What's this? Another article about English teaching ("Reading ruined by classroom dissection", TES, December 16) written by "a writer". And as us English teachers know, "a writer" is a euphemism for "must have some insight into teaching English not open to any other human being - let alone any English teacher!" As an English teacher myself, I feel blessed.

So, let's see what Ms Pandit has to say: studying English literature puts you off reading. Her evidence? Her daughter, who is obviously your fairly run-of-the-mill, average kind of girl who sits down with the entire works of Jane Austen whilst studying (presumably) four other A-levels. I know many more like her.

While this is hardly grounds for axing English literature from the curriculum, it is also hardly groundbreakingly original insight. I would imagine there are thousands of students since time began who never want to reread some of the texts they studied at school. Yet, those thousands of students have probably been turned on to read other things because of what they were studying. We all know there is a difference between bedtime reading and classroom study.

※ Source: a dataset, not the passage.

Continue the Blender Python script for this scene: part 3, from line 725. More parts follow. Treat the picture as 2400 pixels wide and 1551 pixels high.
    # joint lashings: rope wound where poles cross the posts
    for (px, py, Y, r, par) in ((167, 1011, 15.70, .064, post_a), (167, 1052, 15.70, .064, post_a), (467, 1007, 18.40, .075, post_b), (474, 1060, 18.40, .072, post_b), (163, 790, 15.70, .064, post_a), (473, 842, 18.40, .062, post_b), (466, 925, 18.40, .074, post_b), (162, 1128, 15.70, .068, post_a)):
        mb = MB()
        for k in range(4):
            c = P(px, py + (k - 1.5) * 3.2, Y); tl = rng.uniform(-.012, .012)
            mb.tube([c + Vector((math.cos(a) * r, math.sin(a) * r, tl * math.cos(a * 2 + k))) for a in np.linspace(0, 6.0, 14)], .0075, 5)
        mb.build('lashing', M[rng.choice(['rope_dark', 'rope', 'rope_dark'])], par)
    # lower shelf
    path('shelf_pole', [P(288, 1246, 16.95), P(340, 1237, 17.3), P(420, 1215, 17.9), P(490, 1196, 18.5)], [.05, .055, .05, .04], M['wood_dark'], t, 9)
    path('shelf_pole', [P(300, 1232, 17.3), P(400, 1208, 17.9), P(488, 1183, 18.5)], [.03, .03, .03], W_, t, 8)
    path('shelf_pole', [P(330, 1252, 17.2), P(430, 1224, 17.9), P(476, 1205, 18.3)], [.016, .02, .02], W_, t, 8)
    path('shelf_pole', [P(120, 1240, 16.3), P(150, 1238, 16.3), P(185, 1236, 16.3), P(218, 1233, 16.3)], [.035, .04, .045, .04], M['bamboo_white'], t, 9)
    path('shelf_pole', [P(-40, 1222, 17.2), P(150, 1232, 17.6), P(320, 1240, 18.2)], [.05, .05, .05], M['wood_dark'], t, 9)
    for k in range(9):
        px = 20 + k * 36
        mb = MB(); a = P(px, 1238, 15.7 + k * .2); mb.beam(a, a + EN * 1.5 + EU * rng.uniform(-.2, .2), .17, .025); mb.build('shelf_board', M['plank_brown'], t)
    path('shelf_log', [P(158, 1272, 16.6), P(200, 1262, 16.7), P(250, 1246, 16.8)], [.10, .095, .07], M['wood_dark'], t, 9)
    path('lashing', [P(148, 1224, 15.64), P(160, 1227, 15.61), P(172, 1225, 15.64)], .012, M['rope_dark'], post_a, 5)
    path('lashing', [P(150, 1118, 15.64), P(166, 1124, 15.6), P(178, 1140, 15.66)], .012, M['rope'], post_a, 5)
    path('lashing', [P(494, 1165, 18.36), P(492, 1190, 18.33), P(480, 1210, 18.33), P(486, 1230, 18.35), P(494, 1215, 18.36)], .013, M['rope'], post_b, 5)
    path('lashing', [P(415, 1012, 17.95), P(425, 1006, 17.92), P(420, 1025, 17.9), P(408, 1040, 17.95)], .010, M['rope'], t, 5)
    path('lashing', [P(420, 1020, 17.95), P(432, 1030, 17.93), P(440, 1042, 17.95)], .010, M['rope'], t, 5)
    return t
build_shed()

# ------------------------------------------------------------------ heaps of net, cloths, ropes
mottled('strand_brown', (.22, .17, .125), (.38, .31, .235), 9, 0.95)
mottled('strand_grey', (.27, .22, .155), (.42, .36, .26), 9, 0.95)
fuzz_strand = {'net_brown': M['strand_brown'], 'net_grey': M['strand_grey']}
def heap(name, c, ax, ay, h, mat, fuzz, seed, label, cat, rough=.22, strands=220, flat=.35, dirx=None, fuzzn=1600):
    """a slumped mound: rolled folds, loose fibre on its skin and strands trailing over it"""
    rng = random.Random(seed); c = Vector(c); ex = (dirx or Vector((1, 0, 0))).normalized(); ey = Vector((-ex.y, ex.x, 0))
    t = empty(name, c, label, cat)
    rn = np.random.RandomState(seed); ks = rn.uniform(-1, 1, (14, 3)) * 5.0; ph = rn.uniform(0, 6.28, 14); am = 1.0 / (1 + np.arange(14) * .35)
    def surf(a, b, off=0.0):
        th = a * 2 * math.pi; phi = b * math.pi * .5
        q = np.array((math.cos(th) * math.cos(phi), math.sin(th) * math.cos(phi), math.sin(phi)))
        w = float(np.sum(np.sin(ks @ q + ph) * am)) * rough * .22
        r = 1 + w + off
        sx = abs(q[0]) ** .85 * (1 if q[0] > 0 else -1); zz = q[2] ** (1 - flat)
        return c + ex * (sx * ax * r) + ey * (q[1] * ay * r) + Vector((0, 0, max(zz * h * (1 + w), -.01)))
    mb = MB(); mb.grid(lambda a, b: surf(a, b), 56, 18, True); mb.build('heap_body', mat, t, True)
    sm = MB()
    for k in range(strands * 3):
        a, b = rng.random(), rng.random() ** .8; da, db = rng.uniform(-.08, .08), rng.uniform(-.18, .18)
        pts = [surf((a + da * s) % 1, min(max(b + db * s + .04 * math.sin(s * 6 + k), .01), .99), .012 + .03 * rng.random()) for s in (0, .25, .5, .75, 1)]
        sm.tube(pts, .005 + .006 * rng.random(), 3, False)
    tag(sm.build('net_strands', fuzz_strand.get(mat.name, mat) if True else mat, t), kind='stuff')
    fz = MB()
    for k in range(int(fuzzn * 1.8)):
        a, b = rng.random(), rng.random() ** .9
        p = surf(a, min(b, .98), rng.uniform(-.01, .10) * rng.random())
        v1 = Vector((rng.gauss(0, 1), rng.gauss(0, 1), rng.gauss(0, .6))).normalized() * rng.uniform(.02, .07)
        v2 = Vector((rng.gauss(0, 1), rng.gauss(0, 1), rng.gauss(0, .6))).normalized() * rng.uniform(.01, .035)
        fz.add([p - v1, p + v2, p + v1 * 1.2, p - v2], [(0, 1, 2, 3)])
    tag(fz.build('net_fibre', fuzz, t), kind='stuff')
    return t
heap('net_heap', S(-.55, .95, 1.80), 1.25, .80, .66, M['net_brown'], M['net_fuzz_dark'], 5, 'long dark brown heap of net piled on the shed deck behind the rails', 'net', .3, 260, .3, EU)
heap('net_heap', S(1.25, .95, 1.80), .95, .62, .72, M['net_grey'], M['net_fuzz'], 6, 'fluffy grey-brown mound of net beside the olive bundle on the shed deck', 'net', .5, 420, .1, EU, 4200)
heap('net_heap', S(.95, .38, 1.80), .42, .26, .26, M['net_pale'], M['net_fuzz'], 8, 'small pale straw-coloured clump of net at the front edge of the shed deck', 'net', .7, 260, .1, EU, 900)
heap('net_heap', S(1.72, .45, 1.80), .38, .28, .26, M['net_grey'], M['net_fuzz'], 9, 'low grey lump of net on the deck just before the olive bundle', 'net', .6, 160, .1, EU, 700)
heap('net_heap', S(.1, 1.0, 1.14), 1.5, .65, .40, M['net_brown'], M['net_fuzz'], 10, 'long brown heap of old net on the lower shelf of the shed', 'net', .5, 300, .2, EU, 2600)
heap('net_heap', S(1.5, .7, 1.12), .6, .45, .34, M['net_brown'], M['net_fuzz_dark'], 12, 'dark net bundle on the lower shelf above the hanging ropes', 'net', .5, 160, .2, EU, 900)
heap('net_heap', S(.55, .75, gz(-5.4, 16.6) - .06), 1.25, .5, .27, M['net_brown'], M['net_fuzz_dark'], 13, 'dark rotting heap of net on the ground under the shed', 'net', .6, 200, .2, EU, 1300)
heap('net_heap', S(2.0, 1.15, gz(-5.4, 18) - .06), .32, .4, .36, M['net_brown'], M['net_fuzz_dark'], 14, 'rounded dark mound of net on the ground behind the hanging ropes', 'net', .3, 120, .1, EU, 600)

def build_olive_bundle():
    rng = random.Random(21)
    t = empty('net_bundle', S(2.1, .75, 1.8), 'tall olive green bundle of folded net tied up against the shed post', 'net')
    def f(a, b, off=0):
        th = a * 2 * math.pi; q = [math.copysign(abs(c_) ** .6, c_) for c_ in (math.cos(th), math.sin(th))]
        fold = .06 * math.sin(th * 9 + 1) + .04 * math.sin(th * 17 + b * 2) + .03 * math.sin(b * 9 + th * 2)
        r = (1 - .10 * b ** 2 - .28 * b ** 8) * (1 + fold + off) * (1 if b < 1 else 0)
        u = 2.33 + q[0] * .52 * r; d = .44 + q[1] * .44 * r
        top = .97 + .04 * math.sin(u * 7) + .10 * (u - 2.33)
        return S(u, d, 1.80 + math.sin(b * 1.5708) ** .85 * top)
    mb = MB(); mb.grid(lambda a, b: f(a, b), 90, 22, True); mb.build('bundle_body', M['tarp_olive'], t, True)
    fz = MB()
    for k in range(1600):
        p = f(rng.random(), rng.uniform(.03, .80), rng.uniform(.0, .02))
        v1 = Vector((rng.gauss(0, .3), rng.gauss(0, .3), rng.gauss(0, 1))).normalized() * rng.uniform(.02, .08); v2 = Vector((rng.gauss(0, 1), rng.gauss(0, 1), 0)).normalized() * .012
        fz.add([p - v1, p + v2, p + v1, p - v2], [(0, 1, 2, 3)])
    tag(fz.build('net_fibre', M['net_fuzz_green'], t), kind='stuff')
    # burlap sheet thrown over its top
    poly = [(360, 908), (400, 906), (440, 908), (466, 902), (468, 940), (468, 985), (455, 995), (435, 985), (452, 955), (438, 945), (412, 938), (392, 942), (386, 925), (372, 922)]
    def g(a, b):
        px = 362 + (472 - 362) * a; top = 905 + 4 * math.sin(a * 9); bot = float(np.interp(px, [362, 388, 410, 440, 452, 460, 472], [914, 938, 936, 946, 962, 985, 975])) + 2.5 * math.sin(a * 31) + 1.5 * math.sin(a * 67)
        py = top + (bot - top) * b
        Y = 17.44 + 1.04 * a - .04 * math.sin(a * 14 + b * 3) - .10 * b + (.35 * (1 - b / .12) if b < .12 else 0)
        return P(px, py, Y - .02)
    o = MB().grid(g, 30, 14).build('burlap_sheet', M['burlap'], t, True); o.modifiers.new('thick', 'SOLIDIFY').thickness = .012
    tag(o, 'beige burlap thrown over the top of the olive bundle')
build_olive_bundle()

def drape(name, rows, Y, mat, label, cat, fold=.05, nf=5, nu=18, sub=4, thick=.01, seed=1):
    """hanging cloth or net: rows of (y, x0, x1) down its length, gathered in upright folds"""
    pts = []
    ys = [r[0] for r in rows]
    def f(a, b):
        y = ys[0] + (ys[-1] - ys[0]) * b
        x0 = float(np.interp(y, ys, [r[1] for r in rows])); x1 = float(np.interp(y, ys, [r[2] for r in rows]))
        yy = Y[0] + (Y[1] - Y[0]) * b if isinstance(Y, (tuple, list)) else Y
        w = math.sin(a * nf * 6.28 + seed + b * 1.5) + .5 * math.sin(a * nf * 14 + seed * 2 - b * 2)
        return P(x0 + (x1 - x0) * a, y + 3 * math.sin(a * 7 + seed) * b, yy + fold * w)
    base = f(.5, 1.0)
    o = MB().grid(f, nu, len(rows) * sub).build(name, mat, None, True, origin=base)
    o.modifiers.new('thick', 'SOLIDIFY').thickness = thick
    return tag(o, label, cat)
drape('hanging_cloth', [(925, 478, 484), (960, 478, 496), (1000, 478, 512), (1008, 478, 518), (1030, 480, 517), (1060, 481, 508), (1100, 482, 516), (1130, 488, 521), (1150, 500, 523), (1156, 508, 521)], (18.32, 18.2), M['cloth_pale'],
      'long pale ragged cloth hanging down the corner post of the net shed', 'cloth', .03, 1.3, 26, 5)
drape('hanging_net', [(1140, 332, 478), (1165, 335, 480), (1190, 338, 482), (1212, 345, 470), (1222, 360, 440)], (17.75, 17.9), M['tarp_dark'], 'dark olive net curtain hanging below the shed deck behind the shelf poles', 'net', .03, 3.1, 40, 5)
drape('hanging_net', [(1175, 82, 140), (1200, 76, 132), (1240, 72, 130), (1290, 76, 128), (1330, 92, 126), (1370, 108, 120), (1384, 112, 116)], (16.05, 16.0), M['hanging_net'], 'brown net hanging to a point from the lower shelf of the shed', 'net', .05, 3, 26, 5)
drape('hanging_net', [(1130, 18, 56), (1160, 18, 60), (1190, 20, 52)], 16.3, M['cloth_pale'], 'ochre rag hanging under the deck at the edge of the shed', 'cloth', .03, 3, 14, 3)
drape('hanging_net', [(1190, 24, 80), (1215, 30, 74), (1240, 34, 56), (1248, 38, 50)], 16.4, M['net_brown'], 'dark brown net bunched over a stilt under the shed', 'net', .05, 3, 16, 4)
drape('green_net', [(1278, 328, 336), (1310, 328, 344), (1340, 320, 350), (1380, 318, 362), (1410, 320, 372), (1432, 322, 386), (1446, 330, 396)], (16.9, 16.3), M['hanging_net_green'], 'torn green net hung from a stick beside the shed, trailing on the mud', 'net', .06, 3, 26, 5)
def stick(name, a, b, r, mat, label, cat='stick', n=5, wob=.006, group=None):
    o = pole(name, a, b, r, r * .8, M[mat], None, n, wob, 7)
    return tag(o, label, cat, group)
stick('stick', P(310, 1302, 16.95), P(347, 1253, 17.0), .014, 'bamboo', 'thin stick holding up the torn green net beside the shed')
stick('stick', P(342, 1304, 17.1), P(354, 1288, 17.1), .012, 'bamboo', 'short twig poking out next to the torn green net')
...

Indeed, my feeling is that the article told me nothing about the English curriculum at all but was merely a celebration of Ms Pandit's parenting skills. Well done, Ms Pandit. You're well ahead of the rest of us!

I don't know who I'm irritated by more: the "writer" for being so obviously not a "writer" or T`he TES for publishing such nonsense in such a prominent place. By the way, Maya Angelou is a GCSE set text. Is this a bad thing?